The data
-.-.-

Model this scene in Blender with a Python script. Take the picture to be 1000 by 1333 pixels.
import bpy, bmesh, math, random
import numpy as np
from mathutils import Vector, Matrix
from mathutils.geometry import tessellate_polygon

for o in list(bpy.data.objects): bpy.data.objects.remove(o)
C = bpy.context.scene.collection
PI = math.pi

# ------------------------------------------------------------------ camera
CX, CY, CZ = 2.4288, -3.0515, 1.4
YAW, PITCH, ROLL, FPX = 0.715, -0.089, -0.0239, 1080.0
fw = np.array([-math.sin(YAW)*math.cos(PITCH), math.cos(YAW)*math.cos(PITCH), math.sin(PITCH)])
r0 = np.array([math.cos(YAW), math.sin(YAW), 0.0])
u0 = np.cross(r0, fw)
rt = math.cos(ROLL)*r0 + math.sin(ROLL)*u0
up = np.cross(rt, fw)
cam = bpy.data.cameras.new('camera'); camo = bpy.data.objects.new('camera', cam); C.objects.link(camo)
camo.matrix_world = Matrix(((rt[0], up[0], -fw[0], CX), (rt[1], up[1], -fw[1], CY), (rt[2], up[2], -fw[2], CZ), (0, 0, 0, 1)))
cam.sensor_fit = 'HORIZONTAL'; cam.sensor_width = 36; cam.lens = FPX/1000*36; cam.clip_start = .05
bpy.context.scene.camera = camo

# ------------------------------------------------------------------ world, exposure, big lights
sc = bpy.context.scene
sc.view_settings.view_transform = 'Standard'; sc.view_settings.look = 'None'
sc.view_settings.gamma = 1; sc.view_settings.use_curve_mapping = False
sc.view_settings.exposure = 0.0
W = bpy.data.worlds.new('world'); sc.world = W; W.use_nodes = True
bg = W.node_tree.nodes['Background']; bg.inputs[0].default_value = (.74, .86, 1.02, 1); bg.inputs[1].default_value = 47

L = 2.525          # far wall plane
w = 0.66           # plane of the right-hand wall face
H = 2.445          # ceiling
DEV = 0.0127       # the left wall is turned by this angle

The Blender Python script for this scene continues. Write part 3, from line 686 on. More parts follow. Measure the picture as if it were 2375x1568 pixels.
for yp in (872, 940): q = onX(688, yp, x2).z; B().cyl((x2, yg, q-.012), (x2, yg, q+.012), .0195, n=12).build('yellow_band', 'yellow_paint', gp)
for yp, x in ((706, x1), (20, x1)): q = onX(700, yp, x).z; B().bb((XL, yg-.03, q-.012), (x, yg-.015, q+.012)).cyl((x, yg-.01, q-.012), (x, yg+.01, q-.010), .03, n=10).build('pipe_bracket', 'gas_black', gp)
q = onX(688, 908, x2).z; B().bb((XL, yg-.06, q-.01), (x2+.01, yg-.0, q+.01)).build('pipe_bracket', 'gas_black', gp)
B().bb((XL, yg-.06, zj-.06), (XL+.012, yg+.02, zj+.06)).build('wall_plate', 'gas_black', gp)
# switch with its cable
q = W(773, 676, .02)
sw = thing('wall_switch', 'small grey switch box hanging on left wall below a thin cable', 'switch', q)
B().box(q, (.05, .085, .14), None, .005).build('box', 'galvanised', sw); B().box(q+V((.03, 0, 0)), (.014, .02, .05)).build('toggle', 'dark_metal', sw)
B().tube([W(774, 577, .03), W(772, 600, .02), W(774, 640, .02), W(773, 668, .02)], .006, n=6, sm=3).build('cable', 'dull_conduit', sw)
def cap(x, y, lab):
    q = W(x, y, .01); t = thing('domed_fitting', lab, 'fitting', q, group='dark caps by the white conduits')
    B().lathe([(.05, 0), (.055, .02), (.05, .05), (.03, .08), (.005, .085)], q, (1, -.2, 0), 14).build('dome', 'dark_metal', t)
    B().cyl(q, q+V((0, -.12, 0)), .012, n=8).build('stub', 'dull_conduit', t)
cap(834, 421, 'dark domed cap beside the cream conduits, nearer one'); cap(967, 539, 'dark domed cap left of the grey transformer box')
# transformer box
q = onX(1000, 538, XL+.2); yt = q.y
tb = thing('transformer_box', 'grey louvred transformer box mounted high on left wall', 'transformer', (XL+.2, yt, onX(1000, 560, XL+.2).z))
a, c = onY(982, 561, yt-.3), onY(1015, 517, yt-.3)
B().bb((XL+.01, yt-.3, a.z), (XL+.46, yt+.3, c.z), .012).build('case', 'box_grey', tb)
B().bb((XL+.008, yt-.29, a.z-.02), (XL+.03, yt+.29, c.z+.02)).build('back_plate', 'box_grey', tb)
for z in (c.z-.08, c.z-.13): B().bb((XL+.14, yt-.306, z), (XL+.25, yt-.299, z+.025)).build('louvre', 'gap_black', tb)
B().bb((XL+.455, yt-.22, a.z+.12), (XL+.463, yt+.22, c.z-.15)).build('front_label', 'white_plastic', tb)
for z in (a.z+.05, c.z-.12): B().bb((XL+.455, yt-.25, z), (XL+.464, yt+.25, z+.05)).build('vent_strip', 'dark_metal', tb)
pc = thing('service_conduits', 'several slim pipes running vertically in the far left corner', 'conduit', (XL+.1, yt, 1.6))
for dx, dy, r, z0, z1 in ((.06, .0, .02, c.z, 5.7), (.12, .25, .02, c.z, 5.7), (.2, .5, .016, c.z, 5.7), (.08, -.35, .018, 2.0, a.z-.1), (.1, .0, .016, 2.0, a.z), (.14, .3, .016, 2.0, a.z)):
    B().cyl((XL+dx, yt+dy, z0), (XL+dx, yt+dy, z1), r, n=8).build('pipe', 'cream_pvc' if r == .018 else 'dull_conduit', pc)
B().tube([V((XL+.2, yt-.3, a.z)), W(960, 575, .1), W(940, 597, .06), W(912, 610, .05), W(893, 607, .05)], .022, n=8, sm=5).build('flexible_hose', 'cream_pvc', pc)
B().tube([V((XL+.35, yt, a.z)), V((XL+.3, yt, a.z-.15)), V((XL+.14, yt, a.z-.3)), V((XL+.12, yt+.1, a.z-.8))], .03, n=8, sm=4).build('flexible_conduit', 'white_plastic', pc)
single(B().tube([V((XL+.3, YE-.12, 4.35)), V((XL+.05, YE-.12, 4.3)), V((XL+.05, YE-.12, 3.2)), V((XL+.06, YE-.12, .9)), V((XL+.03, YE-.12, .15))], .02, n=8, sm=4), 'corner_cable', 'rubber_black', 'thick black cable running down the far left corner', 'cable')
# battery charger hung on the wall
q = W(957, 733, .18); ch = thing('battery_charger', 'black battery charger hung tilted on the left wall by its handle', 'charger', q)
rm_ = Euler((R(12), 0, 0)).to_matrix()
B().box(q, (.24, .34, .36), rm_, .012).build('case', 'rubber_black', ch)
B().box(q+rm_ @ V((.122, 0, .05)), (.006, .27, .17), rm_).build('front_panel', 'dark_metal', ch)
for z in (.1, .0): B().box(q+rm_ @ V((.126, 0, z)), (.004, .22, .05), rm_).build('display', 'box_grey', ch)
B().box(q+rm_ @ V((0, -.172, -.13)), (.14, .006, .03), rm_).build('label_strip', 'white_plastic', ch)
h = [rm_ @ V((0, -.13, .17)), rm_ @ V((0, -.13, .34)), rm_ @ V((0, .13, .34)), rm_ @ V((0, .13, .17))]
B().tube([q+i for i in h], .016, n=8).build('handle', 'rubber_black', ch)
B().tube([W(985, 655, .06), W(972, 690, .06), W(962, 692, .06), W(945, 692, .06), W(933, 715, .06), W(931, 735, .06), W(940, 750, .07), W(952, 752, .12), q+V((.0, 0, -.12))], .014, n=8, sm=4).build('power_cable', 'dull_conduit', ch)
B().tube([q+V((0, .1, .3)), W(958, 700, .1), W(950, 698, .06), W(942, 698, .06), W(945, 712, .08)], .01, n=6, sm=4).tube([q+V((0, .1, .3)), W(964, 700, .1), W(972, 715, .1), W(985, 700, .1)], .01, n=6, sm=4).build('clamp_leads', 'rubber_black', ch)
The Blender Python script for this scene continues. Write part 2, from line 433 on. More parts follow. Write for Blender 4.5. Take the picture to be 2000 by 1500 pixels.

-.-.-

What is expected
Copy all lines from the listing that contain "part".

Task response
The Blender Python script for this scene continues. Write part 3, from line 686 on. More parts follow. Measure the picture as if it were 2375x1568 pixels.
The Blender Python script for this scene continues. Write part 2, from line 433 on. More parts follow. Write for Blender 4.5. Take the picture to be 2000 by 1500 pixels.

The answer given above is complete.